No. of Recommendations: 9
Instead it argues the opposite - scale back the reach that Brussels has to just trade and travel policy, leaving other countries free to pursue their own defense policies. You'd see an Eastern group of European countries (Poland, Czechia, Slovakia, Romania, Hungary, the Baltics) pursue aggressive defense policies while other outfits like Spain kinda just sit there.
I think that's unlikely, also. Remember, even the original Articles had some degree of coordinated military defense. There's a major free-rider problem - Poland probably doesn't want Spain to be able to get the benefit of their military expenditures, which block continental invasions from the east). There's also collective action problem - the Great European Plain is the "roadway" for land forces to get into Europe from the east, and so you need all of the countries that sit on that plain to be heavily militarized in order to provide an effective defense. There's significant reasons why Europe would want to maintain tight integration of national defense institutions and policies.

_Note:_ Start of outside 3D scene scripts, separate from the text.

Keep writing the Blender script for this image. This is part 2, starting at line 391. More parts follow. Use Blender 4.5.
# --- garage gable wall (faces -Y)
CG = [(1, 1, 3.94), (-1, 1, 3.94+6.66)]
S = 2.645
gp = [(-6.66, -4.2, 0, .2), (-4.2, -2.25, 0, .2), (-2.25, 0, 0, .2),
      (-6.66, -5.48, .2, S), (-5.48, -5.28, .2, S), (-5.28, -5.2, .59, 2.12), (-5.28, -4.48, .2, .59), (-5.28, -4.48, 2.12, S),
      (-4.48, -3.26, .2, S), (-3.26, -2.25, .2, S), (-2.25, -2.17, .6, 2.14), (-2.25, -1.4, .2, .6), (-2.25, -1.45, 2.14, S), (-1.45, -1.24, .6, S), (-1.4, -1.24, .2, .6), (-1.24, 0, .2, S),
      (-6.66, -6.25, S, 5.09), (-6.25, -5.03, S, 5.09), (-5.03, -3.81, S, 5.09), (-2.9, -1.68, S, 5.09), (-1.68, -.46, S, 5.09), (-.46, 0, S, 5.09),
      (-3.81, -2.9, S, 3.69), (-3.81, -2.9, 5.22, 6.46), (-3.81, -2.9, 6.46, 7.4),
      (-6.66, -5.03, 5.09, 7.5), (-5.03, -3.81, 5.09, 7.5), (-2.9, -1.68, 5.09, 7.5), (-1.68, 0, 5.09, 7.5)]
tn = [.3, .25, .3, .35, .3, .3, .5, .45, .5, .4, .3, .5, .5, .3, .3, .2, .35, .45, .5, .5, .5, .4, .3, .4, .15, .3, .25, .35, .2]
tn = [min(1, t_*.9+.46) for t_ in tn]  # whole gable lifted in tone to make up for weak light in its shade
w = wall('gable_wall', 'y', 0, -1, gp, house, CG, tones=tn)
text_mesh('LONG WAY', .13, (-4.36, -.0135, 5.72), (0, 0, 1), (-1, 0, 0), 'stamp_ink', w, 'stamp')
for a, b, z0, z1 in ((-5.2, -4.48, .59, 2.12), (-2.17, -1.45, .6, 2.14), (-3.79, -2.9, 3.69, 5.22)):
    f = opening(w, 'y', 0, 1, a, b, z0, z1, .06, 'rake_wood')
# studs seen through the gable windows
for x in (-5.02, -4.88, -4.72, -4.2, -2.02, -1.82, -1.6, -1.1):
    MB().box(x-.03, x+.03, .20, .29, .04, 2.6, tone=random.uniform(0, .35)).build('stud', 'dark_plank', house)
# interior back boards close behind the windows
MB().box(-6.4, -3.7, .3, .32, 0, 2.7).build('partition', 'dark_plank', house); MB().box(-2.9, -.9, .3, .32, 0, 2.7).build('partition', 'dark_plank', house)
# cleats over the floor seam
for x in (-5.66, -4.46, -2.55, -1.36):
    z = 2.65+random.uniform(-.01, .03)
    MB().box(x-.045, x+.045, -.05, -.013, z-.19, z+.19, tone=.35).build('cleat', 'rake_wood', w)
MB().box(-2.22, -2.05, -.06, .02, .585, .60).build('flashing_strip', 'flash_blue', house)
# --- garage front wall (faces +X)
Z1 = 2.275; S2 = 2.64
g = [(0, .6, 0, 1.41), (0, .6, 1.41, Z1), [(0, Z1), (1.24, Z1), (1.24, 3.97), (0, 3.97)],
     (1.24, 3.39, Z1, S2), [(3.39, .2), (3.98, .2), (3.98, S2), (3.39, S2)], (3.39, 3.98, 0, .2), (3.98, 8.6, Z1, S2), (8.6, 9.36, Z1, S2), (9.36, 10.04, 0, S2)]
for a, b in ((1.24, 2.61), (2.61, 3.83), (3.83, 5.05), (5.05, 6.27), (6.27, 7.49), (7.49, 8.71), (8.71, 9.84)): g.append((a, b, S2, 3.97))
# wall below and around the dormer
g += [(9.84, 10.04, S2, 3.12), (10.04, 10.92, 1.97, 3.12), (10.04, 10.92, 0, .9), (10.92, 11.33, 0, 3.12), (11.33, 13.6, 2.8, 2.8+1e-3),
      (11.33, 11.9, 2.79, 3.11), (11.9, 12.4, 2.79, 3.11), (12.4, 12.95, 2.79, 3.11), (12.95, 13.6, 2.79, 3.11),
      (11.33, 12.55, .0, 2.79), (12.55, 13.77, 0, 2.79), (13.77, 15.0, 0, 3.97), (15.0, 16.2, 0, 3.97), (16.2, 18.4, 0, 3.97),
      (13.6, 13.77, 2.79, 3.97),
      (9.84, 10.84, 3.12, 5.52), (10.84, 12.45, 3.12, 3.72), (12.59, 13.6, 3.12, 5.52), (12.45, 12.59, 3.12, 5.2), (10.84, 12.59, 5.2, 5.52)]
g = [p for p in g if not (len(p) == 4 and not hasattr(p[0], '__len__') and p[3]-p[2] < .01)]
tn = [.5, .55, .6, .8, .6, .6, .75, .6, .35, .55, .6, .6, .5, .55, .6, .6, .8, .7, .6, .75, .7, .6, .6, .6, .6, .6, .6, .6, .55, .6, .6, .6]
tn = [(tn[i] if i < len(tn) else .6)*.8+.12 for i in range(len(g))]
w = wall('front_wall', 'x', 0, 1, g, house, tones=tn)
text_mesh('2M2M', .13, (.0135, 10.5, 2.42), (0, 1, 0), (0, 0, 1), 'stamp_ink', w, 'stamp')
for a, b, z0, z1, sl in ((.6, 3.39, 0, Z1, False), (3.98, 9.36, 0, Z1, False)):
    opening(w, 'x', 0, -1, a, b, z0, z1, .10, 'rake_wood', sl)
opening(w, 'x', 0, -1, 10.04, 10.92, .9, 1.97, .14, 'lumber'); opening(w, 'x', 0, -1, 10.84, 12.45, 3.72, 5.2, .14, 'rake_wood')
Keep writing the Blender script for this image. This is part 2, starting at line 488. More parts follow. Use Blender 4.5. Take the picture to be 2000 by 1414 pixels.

Plus, there's the pretty significant problem of what happens when you eliminate common defense systems and go back to having more nationalized armies again. Remember, many of the world's most terrible wars didn't result from Europe being invaded from without, but from wars between European countries. This is the "be careful what you wish for" scenario. The Pax Americana arose because Europe was under the massively powerful umbrella of the U.S. military....but it also existed in part because European armed forces were generally weak and subject mostly to NATO oversight. Getting Europe to vastly increase its own defense operations isn't an entirely unmitigated good, because you increase the chances of going back to the Bad Old Days of wars within Europe.